Monday, June 24, 2013


Kempegowda Tower on top right. This is Peninsula Gneiss rock
After some hot tea served by the caretaker at the guesthouse, Vini and I took a rickshaw to Lal Bagh, the famous gardens that I had visited when I was a small kid. The weather was simply amazing – so cool whatever time of the day. In fact, it was quite cold in the night. Can you believe that in the middle of June? I just loved it.

There was a riot of colours in the form of Bougainvillea at the entrance to Lal Bagh
The rickshaw ride took us via a golf course and Cubbon Park before we finally reached the botanical gardens. It’s a wonder that Bengaluru has so many green spaces. The Karnataka Forest Department takes care of maintaining all the gardens in the city and I must say that they have done a superb job.

Vini and Yours Truly
Wikipedia says: Lal Bagh or Lal Bagh Botanical Gardens, meaning The Red Garden in English, is a well known botanical garden in southern Bangalore, India. The garden was originally commissioned by Hyder Ali, the ruler of Mysore, and later finished by his son Tipu Sultan. It has a famous glass house which hosts an annual flower show. Lal Bagh houses India's largest collection of tropical plants, has an aquarium and a lake, and is one of the main tourist attractions in Bangalore.

A view in reverse - yonder is the entrance to the park
We walked over one small section of Lal Bagh. The garden is set in 240 acres of land, said a map. There was a mound of rock with some roughly cut steps. We climbed over it and walked around before getting off. I found it quite scary but fun as well. Then we walked around the garden for about an hour and a half. It was so calm, quiet and oh, so green!
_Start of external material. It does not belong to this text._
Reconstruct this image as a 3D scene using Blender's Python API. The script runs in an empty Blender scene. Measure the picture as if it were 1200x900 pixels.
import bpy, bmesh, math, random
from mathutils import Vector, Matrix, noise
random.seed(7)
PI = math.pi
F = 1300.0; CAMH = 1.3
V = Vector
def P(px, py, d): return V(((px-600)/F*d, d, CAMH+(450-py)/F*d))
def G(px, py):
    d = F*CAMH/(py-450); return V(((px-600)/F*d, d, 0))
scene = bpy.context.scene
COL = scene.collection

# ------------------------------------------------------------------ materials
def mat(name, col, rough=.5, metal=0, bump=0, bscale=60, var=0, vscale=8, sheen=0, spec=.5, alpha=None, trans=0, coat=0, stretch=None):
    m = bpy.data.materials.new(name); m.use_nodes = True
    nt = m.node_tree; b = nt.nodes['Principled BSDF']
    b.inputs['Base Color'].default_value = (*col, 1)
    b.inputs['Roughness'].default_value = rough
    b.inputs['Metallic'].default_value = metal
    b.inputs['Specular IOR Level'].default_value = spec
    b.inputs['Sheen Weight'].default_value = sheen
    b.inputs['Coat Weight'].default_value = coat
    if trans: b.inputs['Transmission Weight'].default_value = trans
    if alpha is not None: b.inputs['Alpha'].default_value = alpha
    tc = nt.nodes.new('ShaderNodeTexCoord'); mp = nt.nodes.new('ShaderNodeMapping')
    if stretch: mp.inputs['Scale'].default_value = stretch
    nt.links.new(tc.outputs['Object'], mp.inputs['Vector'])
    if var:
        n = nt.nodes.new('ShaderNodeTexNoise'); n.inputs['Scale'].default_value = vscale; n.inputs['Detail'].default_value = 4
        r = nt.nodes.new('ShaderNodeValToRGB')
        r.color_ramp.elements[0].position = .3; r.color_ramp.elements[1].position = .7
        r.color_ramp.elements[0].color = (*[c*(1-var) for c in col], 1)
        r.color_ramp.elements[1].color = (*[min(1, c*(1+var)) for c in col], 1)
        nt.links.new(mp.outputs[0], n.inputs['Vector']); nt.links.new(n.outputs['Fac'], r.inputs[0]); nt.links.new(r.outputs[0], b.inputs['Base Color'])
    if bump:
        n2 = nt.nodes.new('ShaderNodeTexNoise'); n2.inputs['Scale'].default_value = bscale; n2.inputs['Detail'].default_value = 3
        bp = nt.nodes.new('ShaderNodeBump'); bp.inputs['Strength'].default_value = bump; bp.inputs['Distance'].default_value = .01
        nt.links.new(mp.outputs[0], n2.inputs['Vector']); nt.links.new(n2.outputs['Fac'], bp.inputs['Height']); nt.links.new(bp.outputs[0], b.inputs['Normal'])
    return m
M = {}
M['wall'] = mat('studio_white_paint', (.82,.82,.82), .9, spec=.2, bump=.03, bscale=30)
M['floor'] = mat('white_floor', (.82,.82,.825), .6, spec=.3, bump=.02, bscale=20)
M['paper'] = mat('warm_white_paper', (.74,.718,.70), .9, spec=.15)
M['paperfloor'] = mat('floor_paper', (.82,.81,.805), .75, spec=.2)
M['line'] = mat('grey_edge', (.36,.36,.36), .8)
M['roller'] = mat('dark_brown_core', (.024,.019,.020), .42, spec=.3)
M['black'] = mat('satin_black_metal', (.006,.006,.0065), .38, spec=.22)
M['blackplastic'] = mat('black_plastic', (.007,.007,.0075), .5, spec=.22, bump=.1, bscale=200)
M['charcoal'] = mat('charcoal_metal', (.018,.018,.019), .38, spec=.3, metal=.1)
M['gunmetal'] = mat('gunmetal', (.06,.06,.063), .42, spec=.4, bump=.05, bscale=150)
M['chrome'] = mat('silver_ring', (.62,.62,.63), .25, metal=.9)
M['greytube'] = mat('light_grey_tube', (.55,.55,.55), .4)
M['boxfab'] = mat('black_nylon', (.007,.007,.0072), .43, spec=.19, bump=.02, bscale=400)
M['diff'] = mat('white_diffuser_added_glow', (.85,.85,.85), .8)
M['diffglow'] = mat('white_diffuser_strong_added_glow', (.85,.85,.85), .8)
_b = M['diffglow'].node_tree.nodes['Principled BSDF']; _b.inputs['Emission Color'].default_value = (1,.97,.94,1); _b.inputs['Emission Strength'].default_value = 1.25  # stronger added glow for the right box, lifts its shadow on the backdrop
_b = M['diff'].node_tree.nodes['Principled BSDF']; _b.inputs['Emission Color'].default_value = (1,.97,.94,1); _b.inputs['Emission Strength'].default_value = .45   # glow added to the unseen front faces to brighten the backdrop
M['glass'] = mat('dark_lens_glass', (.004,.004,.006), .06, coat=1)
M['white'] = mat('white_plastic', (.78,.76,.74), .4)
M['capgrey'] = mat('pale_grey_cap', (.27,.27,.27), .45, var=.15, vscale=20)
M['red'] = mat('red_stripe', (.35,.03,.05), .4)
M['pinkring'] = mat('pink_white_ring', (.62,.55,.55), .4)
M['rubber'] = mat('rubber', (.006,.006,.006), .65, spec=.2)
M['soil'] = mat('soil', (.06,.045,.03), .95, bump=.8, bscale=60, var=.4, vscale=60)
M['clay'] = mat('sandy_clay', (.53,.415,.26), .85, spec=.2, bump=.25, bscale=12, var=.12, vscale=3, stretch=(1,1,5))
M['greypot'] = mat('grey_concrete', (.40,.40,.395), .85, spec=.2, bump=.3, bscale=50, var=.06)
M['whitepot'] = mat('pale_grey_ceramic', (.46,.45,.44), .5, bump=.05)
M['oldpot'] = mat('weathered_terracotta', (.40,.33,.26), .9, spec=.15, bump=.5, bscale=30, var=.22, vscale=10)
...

A feast for the whole system!

Click here to know more about the rock which is called Peninsular Gneiss.

The adorable Pomeranian puppy
We met a Pomeranian puppy that had come for a walk with the owners. She was adorable and we stopped to play with her for a few minutes.

Vini with the little pup
There was the glass house on the right of our path, only it was too dark and we could neither see it properly nor take photos. In fact, it was already twilight when we reached there. Just about 15 minutes before we got out of another gate, a small snake crossed our path. It was about a foot long and quite thin. I am not too familiar with the species and don’t have a clue of what type it was, but it was an experience. I am not sure who wanted to get away faster, the snake or us. It slithered away into the greenery without stopping to say ‘hello’.